The Elvis Costello song the title of this issue is based on, “What’s So Funny Bout Peace, Love and Understanding?” asks
“So where are the strong?
And who are the trusted?
And where is the harmony?
Sweet harmony.”
And I think what we find here is not a harmony that is in an ideal. It’s in the indefatigable figure of Superman.

This Fourth of July I think many of us in the States, and maybe in the world, are asking what is there to celebrate? What’s so funny about peace, love and understanding? What’s funny about truth, justice, and the American Way, and American idea not of power down of as Manchester Black says, “the American military-commercial-right-wing way,” but a power that builds up. Where is that?
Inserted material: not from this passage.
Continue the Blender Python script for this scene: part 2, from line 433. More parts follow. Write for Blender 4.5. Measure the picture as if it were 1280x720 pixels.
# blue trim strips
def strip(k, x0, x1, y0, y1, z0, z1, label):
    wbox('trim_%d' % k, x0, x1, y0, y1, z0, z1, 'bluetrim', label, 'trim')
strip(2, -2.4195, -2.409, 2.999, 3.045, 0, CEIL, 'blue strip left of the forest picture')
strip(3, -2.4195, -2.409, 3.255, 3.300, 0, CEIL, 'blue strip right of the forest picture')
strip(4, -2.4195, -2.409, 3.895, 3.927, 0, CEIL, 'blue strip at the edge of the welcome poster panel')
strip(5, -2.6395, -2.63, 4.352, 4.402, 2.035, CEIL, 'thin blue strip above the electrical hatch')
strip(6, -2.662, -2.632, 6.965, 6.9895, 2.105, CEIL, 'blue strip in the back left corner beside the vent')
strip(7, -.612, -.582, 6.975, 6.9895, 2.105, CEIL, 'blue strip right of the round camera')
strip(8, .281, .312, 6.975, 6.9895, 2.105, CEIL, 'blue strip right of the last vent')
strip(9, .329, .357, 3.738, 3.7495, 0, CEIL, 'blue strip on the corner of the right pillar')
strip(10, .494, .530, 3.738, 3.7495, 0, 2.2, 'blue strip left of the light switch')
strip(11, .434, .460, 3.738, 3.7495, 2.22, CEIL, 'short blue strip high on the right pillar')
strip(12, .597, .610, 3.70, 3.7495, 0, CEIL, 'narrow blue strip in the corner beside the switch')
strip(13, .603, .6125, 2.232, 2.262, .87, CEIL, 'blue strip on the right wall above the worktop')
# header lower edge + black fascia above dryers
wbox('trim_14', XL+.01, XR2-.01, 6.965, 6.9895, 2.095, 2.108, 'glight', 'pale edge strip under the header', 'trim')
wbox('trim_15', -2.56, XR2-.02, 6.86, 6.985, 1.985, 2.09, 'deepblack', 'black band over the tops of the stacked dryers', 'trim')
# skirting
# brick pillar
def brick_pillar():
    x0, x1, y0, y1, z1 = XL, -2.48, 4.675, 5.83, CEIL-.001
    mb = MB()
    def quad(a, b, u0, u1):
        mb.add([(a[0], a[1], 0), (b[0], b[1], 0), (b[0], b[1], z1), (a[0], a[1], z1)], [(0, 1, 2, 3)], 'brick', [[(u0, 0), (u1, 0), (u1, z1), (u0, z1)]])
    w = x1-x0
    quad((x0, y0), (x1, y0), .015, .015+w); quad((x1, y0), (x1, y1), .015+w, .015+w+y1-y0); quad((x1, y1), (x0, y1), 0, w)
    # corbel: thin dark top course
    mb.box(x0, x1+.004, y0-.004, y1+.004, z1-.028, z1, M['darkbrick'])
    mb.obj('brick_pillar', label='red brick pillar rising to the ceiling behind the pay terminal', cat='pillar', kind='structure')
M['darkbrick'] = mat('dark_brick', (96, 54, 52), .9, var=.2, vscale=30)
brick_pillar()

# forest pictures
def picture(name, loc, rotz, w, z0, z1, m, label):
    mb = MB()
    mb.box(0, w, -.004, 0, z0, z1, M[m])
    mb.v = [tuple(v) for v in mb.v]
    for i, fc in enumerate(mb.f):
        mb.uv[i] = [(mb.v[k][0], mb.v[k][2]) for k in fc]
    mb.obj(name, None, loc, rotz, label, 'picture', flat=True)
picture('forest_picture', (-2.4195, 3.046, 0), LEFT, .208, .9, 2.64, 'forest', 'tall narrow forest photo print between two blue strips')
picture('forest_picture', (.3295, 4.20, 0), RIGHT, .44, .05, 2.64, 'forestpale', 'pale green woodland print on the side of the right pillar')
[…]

Danny Fingeroth wrote in the end of his book Superman on the Couch:

As I’ve stated several times in this book, pop-culture both reflects and is reflected by society. Perhaps the flaw is thinking of media and entertainment as separate from our lives. Given the ubiquitous nature of media and fantasy images, there is no longer a clearly defined dividing line between the two. Perhaps what superheroes really tell us about ourselves and our society is that reality informs fantasy, fantasy informs reality, and we have to be careful how we choose our heroes and our values. Sooner or later, realities will confront us that we, both personally and as a society, will have to deal with on our own, with no superheroes there to swoop in to save the day. We each have to be our own superhero. It’s the work of a lifetime

As we grill, crack open a cold one, and break out the boats and jet skis, remember that today. You are your own hero. In a world devoid of truth or post-truth, in a world denying justice to many and giving perverted justice to the few, and in a country that doesn’t know what the fucking way is gonna be or if it’ll have Trump buildings lining both sides of the street, remember, ideas are bigger than people.

Superman is an idea, and ideas can’t be killed, and that’s no joke.